§ **STATED PROBLEM**:
Copy out the line that contains "Model this scene", the line that contains "COL = SC.collection", and every line between them, exactly, and nothing else.
-- Begin --
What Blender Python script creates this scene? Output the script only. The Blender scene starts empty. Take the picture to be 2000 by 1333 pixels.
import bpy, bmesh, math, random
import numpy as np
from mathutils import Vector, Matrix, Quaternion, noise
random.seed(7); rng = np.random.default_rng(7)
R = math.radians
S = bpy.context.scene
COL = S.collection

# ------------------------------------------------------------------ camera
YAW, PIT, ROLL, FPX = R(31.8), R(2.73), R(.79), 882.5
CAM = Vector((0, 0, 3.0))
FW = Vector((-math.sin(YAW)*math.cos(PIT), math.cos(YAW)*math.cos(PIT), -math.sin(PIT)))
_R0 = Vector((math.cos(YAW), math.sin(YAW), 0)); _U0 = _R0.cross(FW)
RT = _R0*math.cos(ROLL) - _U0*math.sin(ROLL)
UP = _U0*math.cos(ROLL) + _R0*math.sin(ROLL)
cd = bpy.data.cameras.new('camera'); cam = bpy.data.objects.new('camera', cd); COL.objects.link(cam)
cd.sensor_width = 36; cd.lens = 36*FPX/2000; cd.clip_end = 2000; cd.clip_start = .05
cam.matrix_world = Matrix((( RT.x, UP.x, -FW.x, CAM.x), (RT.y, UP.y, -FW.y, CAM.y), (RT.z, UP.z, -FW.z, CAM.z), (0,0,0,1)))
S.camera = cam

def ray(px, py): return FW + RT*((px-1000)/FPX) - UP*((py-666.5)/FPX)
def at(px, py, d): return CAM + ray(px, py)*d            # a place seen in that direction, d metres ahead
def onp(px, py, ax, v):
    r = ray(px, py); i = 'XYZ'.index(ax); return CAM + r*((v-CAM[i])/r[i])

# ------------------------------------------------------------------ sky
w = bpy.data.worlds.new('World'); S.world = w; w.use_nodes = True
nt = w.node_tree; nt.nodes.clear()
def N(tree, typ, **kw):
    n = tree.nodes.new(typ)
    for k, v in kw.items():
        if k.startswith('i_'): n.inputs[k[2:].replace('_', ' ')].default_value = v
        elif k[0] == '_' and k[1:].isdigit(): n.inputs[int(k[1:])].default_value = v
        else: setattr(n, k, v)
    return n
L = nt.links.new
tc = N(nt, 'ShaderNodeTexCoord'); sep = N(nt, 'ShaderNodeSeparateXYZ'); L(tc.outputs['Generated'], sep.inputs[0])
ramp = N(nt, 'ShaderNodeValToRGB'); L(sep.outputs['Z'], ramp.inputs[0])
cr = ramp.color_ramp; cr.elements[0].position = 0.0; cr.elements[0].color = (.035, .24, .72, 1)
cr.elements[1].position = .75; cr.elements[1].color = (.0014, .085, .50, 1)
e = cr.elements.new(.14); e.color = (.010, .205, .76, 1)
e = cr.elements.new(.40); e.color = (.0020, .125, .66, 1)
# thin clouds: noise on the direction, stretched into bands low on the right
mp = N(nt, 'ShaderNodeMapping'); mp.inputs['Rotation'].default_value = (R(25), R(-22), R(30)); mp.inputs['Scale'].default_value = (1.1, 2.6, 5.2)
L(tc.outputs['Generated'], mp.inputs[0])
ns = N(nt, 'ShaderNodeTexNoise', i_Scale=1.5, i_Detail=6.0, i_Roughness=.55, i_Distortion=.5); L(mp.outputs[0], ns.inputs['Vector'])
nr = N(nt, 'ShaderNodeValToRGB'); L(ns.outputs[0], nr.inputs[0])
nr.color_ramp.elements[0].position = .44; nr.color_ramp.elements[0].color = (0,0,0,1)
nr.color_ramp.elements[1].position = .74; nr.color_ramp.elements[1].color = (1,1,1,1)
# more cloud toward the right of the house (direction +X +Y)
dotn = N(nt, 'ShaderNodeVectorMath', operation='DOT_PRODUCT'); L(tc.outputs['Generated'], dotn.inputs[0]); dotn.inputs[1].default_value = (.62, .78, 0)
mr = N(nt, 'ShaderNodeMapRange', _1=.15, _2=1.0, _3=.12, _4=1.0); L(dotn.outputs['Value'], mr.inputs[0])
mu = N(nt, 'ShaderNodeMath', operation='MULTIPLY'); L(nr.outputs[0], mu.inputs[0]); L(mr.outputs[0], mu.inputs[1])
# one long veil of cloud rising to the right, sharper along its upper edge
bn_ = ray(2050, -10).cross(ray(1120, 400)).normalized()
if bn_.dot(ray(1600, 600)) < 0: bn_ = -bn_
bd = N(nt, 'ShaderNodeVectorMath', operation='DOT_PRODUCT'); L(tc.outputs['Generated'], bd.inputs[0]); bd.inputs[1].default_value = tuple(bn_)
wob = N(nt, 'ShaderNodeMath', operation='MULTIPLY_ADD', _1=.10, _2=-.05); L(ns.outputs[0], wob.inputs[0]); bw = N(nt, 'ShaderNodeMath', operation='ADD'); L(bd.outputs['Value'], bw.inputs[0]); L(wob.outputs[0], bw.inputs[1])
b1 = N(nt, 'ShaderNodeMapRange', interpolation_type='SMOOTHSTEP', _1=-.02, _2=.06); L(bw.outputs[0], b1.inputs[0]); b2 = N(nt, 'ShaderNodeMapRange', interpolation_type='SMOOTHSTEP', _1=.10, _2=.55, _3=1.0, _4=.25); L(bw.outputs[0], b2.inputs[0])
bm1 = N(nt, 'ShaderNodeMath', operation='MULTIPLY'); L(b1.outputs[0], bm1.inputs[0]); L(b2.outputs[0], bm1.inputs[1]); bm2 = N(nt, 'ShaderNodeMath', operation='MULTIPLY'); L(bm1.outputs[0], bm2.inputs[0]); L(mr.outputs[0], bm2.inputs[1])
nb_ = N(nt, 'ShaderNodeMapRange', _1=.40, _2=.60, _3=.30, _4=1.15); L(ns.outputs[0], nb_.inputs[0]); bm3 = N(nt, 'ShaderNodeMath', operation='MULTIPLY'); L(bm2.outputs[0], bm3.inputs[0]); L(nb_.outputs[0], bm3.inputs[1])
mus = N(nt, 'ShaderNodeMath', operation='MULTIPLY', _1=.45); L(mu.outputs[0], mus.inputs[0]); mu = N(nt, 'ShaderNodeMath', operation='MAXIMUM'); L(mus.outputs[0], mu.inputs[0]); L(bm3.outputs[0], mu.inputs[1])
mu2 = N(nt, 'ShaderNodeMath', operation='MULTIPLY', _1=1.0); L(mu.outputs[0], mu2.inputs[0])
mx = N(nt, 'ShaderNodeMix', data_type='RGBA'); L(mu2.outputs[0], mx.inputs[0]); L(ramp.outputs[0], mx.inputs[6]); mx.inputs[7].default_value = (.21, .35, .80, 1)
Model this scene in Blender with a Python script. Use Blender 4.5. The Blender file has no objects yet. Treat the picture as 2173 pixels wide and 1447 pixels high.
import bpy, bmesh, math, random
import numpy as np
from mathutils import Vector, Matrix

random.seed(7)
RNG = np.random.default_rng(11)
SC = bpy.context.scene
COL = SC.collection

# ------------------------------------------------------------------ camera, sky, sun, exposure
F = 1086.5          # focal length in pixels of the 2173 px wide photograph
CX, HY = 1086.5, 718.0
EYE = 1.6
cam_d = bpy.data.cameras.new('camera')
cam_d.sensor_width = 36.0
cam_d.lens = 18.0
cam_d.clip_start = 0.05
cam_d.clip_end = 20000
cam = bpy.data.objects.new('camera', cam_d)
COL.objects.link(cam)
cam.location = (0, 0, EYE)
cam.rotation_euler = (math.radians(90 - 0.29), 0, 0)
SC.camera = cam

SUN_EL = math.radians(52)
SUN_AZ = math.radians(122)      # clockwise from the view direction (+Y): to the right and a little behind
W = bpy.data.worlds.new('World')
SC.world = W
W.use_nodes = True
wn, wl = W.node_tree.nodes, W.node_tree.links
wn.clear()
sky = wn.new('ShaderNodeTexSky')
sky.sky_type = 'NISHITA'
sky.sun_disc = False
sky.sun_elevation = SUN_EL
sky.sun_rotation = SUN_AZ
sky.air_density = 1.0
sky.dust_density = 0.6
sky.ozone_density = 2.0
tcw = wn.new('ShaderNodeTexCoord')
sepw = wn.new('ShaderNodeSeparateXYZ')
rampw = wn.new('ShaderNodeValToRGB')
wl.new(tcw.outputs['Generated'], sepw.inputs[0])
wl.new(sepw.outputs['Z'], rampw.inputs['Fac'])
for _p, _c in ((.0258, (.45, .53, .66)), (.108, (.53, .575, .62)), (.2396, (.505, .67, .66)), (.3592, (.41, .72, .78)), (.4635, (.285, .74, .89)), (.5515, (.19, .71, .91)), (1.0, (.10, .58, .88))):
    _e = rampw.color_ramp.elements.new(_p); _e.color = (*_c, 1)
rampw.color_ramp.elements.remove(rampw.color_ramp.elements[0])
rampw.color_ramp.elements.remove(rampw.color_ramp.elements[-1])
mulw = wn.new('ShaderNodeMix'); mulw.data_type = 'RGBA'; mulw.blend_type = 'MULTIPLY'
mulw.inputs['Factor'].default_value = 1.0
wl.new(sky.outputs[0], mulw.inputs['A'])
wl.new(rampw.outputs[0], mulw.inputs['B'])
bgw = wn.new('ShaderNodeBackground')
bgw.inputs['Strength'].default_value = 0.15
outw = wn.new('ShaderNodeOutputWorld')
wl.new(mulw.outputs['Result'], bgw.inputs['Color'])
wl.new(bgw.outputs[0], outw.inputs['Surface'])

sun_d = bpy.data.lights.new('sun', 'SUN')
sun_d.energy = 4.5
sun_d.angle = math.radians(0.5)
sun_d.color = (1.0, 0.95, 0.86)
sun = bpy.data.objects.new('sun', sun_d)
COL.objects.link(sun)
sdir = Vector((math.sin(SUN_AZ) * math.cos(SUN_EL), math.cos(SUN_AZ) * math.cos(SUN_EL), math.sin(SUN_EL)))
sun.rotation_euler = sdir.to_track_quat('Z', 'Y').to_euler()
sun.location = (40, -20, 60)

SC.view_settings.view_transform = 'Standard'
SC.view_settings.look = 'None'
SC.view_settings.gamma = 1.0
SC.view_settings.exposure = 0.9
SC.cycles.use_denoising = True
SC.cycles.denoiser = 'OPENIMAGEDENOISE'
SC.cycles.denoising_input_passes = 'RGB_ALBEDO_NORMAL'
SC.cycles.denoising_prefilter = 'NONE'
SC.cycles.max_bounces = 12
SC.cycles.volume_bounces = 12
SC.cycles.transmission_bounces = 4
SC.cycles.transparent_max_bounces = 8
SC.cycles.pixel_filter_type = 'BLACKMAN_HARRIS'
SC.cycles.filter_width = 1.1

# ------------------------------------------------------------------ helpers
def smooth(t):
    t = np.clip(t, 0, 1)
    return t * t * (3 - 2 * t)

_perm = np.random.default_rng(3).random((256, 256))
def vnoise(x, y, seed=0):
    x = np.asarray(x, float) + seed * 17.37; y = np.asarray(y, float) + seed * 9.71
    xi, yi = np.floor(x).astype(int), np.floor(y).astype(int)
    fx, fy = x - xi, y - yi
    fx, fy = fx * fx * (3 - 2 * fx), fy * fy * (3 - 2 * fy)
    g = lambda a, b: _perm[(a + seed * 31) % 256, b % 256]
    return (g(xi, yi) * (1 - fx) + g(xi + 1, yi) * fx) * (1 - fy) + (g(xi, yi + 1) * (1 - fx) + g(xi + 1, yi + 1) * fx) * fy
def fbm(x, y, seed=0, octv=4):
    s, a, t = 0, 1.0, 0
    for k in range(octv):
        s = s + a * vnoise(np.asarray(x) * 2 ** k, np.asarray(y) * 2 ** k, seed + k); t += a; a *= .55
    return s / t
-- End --
§ **COMPLETED TASK**:
Model this scene in Blender with a Python script. Use Blender 4.5. The Blender file has no objects yet. Treat the picture as 2173 pixels wide and 1447 pixels high.
import bpy, bmesh, math, random
import numpy as np
from mathutils import Vector, Matrix

random.seed(7)
RNG = np.random.default_rng(11)
SC = bpy.context.scene
COL = SC.collection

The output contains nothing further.